Quantum Relays for Long Distance Quantum Cryptography

TL;DR

This paper explores quantum relays that split communication channels to extend the feasible distance for quantum cryptography, potentially enabling secure communication over hundreds of kilometers with current technology.

Contribution

It demonstrates that quantum relays can significantly extend the distance of quantum cryptography and introduces the use of reverse key reconciliation for improved security over longer distances.

Findings

Quantum relays can enable cryptography over hundreds of kilometers.

Reverse key reconciliation extends secure communication distance.

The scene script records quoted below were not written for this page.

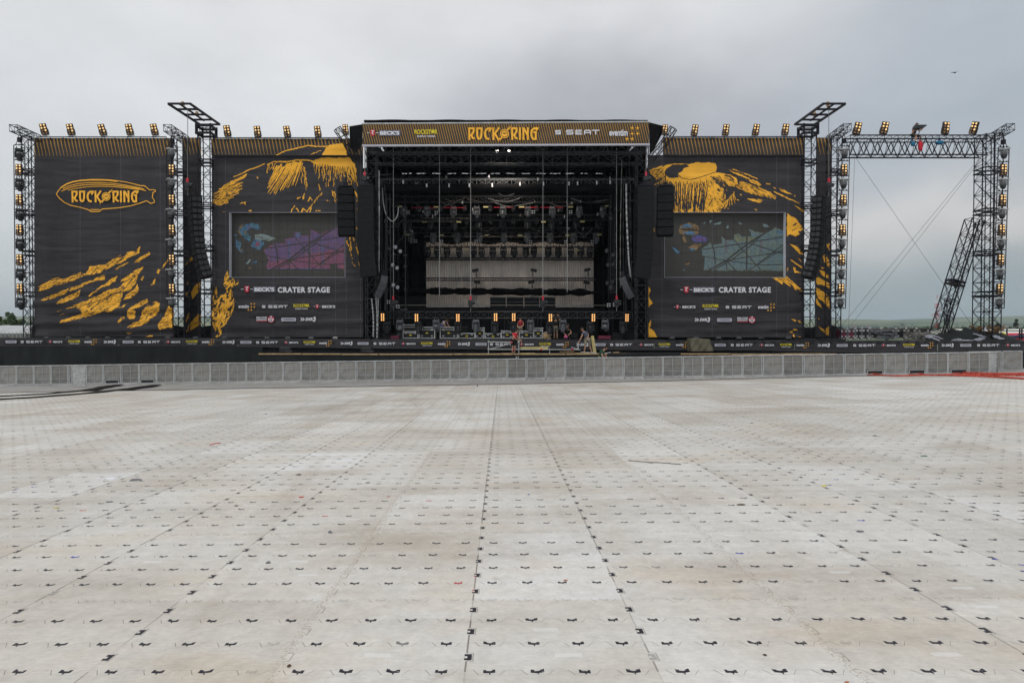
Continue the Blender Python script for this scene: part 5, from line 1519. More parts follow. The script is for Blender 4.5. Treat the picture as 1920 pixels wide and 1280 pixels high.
def mover_mesh():
    b = MB(); b.bevbox((0, 0, -.09), (.44, .36, .18), .04); b.box((0, -.185, -.09), (.16, .012, .08))
    for s in (-1, 1): b.tube((s * .15, 0, 0), (s * .15, 0, .12), .03, 6)
    y = MB(); y.box((0, 0, -.20), (.46, .14, .05))
    for s in (-1, 1): y.bevbox((s * .21, 0, -.40), (.07, .17, .42), .03)
    h = MB(); h.lathe((0, 0, 0), [(.05, .26), (.13, .24), (.16, .12), (.165, -.10), (.15, -.22), (.145, -.27)], 14)
    for k in range(4): h.lathe((0, 0, .02 + .05 * k), [(.172, 0), (.172, .02)], 14)
    l = MB(); l.lathe((0, 0, 0), [(.132, -.272), (.11, -.295), (.03, -.305)], 14)
    return b, y, h, l
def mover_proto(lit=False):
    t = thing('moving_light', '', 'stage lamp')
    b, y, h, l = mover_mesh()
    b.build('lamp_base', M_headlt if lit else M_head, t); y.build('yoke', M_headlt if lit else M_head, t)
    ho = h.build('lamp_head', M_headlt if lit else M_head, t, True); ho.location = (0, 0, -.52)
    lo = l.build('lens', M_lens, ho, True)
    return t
def aim(o, tilt, pan=0):
    for c in kids(o):
        if c.name.startswith('lamp_head'): c.rotation_euler = (R(tilt), 0, 0)
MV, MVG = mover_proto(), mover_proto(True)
def domed_mat():
    m = bpy.data.materials.new('rain_dome_plastic'); m.use_nodes = True; bs = m.node_tree.nodes['Principled BSDF']
    bs.inputs['Base Color'].default_value = (.20, .21, .22, 1); bs.inputs['Roughness'].default_value = .25; bs.inputs['Alpha'].default_value = .5
    return m
M_dome = domed_mat()
def dome_proto():
    t = thing('domed_lamp', '', 'domed stage lamp')
    b = MB(); b.bevbox((0, 0, .03), (.66, .5, .07), .02)
    for s in (-1, 1): b.tube((s * .15, 0, .06), (s * .15, 0, .16), .03, 6)
    b.build('cover_plate', M_galv, t)
    h = MB(); h.lathe((0, 0, 0), [(.12, -.02), (.17, -.14), (.19, -.32), (.17, -.50), (.10, -.60), (.02, -.62)], 14); h.build('lamp_head', M_head, t, True)
    d = MB(); d.lathe((0, 0, 0), [(.27, 0), (.24, -.36), (.22, -.38)], 18); d.build('rain_dome', M_dome, t, True)
    return t
DM = dome_proto()

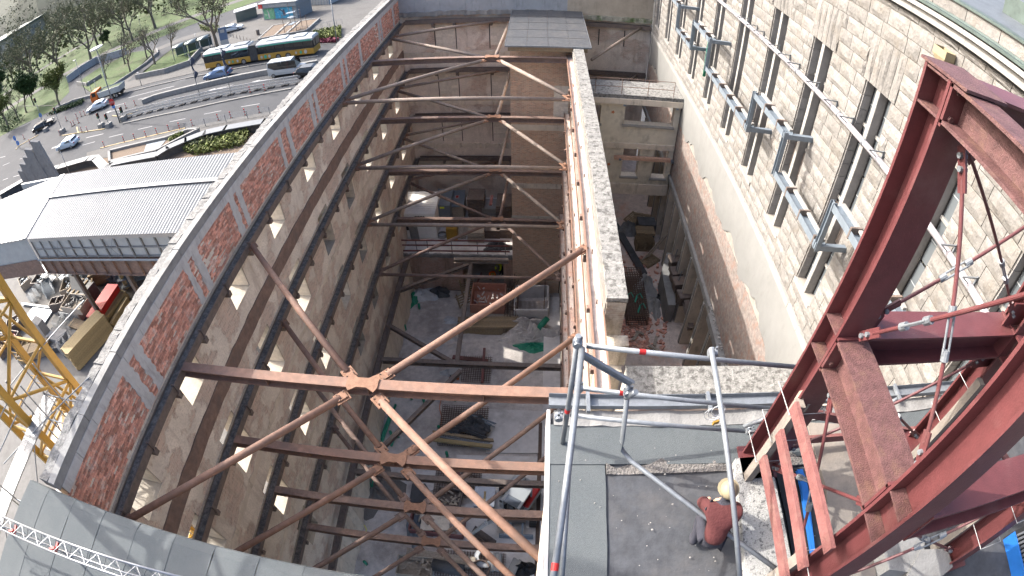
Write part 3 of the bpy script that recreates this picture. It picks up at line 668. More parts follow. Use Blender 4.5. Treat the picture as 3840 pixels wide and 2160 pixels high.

Standard schemes are sufficient for shorter distances.

Abstract

Quantum Cryptography is on the verge of commercial application. One of its greatest limitations is over long distance - secret key rates are low and the longest fibre over which any key has been exchanged is currently 100 km. We investigate the quantum relay, which can increase the maximum distance at which quantum cryptography is possible. The relay splits the channel into sections, and sends a different photon across each section, increasing the signal to noise ratio. The photons are linked as in teleportation, with entangled photon pairs and Bell measurements. We show that such a scheme could allow cryptography over hundreds of kilometers with today's detectors. It could not, however, improve the rate of key exchange over distances where the standard single section scheme already works. We also show that reverse key reconciliation, previously used in continuous variable quantum cryptography, gives a secure key over longer distances than forward key reconciliation.